● GOAL: Take the lines from the beginning of the data below through the line holding "return tuple(((v/255)/12.92 if" and return exactly those.

(Dataset rows)
# # # #

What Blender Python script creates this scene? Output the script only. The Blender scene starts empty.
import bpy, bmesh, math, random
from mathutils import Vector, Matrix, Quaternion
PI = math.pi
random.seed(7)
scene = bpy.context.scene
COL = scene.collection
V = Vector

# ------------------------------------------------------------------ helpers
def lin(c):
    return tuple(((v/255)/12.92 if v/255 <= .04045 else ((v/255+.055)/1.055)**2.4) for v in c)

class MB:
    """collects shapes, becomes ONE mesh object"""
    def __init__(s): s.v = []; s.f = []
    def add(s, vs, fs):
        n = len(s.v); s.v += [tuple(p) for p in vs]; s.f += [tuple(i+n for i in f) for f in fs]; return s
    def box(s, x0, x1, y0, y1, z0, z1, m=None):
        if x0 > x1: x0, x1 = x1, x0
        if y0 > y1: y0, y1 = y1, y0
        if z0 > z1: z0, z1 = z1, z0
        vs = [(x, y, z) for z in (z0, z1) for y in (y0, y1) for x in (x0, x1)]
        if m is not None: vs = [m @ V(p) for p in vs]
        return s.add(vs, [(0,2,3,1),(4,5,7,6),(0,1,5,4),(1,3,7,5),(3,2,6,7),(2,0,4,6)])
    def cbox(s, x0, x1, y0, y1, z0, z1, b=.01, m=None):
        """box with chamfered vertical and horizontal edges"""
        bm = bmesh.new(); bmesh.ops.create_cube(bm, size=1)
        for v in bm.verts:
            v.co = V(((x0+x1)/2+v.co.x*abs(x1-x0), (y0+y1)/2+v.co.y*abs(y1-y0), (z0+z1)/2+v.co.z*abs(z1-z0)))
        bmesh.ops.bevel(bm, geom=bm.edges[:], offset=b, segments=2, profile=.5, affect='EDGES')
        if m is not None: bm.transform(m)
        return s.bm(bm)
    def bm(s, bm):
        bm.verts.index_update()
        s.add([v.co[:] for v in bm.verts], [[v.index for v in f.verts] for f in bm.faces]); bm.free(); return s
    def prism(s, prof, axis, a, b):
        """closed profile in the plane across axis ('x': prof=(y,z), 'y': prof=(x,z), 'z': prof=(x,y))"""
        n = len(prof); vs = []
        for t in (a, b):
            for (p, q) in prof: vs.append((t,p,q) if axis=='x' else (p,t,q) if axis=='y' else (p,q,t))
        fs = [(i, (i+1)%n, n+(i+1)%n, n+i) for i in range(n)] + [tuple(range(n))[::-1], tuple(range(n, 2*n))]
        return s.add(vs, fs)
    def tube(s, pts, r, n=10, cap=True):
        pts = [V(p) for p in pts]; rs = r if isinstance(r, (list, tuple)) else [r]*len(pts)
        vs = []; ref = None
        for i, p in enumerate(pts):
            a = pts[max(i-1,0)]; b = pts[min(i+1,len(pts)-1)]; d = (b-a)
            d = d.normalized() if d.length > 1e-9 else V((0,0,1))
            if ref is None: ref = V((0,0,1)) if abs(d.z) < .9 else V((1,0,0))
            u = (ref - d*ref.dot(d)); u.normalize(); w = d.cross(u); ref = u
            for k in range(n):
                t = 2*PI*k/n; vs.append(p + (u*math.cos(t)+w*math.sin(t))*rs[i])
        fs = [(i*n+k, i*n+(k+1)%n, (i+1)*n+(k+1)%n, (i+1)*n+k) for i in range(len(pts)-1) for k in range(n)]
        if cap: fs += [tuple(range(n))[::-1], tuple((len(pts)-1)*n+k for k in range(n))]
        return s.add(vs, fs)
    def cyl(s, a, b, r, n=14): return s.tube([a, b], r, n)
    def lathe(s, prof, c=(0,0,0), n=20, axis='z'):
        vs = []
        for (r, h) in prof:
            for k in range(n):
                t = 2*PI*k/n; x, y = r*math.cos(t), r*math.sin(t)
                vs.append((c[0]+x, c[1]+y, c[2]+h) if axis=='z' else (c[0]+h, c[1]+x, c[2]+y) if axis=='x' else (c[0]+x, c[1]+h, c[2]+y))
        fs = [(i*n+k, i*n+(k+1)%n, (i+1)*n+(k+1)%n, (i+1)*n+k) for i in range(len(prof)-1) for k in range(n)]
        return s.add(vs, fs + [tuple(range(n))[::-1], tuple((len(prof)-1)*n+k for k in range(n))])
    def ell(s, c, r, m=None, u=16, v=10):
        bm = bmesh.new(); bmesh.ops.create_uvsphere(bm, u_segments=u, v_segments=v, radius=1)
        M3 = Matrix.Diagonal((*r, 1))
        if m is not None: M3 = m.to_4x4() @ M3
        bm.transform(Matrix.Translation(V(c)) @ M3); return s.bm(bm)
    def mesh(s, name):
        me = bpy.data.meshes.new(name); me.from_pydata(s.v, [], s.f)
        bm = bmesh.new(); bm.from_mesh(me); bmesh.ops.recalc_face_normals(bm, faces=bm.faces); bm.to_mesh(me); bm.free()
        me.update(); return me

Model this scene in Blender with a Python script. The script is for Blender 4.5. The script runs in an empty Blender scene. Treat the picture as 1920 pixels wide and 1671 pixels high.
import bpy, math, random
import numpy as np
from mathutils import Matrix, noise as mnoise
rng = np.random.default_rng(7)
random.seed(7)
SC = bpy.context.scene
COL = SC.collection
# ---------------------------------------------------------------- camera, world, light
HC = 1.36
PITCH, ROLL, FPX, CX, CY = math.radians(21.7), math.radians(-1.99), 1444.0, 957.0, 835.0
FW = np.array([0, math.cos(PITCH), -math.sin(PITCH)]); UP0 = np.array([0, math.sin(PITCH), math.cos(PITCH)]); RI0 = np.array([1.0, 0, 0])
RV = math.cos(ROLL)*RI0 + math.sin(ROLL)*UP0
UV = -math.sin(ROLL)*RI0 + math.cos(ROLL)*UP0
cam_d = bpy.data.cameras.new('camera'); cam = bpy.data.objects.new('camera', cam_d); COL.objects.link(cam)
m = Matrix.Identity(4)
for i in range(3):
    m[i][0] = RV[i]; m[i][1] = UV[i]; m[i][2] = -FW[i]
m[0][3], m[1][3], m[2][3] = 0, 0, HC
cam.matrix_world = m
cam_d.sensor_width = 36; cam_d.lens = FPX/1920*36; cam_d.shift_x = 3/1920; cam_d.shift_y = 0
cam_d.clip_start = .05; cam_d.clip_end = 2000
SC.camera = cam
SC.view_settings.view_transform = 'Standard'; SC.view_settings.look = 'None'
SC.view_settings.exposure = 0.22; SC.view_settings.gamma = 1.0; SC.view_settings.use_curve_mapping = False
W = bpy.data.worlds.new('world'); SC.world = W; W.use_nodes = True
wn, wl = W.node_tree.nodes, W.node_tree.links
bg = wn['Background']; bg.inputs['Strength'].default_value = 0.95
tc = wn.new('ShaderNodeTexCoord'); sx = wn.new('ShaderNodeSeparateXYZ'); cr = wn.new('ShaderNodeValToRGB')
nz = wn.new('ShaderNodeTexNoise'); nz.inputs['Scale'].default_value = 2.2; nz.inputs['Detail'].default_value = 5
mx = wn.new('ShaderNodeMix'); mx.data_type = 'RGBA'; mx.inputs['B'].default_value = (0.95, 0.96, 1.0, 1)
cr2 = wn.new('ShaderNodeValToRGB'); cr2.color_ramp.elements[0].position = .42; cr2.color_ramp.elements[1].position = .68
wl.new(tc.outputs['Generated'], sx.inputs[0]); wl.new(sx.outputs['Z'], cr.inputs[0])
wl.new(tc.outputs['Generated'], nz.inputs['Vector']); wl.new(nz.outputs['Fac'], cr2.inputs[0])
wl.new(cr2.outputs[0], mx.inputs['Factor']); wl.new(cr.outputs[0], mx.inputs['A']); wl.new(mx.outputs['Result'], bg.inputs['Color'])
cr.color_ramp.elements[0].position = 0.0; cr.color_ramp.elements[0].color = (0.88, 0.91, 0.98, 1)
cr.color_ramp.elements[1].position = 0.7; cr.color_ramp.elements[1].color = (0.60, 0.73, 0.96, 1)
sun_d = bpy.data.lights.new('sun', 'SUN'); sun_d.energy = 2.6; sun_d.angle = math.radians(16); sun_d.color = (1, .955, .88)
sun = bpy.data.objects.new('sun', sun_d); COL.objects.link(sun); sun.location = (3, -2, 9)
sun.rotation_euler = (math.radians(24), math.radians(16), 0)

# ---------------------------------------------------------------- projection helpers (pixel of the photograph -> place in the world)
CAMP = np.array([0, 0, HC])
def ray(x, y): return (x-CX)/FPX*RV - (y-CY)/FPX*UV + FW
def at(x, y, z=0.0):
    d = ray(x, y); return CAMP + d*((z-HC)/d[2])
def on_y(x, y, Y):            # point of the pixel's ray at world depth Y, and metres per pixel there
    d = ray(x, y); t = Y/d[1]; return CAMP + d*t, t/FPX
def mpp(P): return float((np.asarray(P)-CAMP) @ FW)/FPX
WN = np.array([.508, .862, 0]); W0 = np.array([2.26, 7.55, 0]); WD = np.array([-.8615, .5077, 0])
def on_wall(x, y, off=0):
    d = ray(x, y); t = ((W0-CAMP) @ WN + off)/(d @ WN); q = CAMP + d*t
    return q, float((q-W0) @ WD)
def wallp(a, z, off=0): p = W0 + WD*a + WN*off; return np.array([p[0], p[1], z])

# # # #

● RESPONSE TO THIS EXERCISE:
What Blender Python script creates this scene? Output the script only. The Blender scene starts empty.
import bpy, bmesh, math, random
from mathutils import Vector, Matrix, Quaternion
PI = math.pi
random.seed(7)
scene = bpy.context.scene
COL = scene.collection
V = Vector

# ------------------------------------------------------------------ helpers
def lin(c):
    return tuple(((v/255)/12.92 if v/255 <= .04045 else ((v/255+.055)/1.055)**2.4) for v in c)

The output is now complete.